Monday, Jun. 28, 1948

Inside a Thunderstorm

Most airmen steer clear of thunderclouds. Inside, there's apt to be a rough-house laced with lightning and rattling with hailstones. But sometimes thunderstorms cannot be dodged. So the Air Force, cooperating with the Navy, the Weather Bureau and the National Advisory Committee for Aeronautics, undertook to find the best way to deal with them. If a plane flies too slowly through the vertical gusts, it may lose flying speed and stall. If it flies too fast, the gusts may tear its wings off. This week the Air Force published a chart showing how fast various planes should fly through thunderstorms--if they must.

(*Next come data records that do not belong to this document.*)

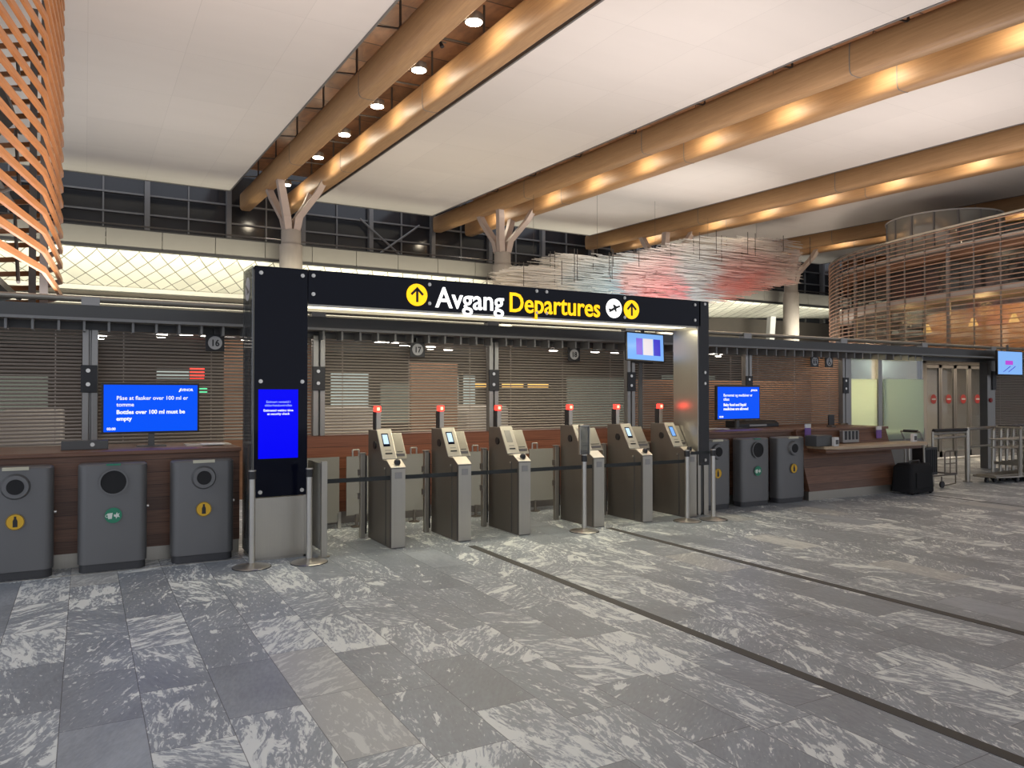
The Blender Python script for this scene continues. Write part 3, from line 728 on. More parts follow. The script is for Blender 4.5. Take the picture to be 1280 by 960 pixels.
# ------------------------------------------------------------------ blue information screens
def info_screen(loc, w, h, lines, sizes, label, clock):
    t = empty('information_screen', loc, label, 'screen', None)
    MB().box(-w / 2 - .02, w / 2 + .02, 0, .05, .16 - .02, .16 + h + .02).build('bezel', M['black'], t, bevel=.005)
    sc_ = MB().box(-w / 2, w / 2, -.004, 0, .16, .16 + h).build('display', M['blue'], t)
    MB().box(-.03, .03, .02, .06, 0, .2).build('stand', M['alu_dark'], t); MB().box(-.14, .14, -.08, .1, 0, .012).build('foot', M['alu_dark'], t)
    for (s, bold, z) in lines:
        text('writing', s, sizes, (-w / 2 + w * .13, -.006, .16 + h * z), M['txt'], t, sx=.98, bold=bold, depth=.0008)
    text('logo', 'AVINOR', h * .075, (w / 2 - w * .05, -.006, .16 + h * .87), M['txt'], t, align='RIGHT', bold=.001, depth=.0008)
    MB().prism([(w / 2 - w * .21, .16 + h * .85), (w / 2 - w * .195, .16 + h * .85), (w / 2 - w * .18, .16 + h * .93), (w / 2 - w * .19, .16 + h * .93)], 1, -.007, -.005).build('logo_mark', M['txt'], t)
    text('clock', clock, h * .075, (-w / 2 + .03, -.006, .16 + h * .04), M['txt'], t, bold=.001, depth=.0008)
    return t
info_screen((.62, 8.9, 1.10), .90, .49, [('Påse at flasker over 100 ml er', .0004, .68), ('tomme', .0004, .54), ('Bottles over 100 ml must be', .0016, .38), ('empty', .0016, .24)], .058,
            'large blue screen about empty bottles standing on the left counter', '03:00')
info_screen((9.2, 8.9, 1.10), .92, .51, [('Barnemat og medisiner er', .0004, .70), ('tillatt', .0004, .57), ('Baby food and liquid', .0016, .40), ('medicines are allowed', .0016, .27)], .062,
            'blue screen about baby food standing on the right counter', '03:00')

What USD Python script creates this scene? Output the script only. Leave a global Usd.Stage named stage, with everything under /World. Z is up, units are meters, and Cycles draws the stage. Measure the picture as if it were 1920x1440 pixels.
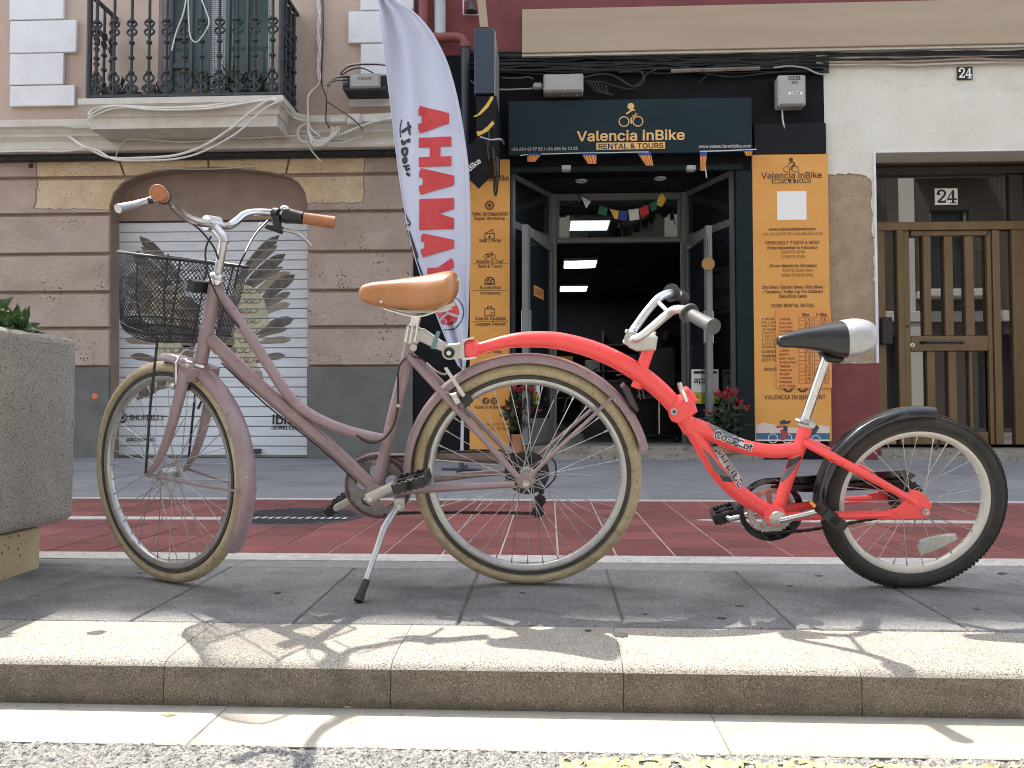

Getting the information was no airborne picnic. The planes that did the job were tough, night-fighting Black Widows. They "penetrated" 1,600 thunderclouds, often coming out with their noses deep-dented by hail. The worst gust encountered blew at 43 ft. per second (29 m.p.h.) almost directly upward. Said the pilot who flew through it: "The jolt was so severe I thought I had collided with another plane. I was unable to keep my hands on the controls, they banged around so much."

Twenty times the planes were struck by lightning, which temporarily blinded the crew, burned off radio antennas, punched round holes in wingtips and tail surfaces. One pilot described what it felt like: "The radio static kept building in intensity until I couldn't keep the earphone close to my ears. I heard what sounded like the sharp burst of a German 88 millimeter. A sheet of flame enveloped the whole cockpit. Everything looked a bit fuzzy . . . the instruments jumped around so much that I couldn't tell for a moment what was going on. I just let the airplane buck through."

The Air Force does not think that its "Safe Speed Chart" will tempt many pilots to fly into thunderstorms unless they have to.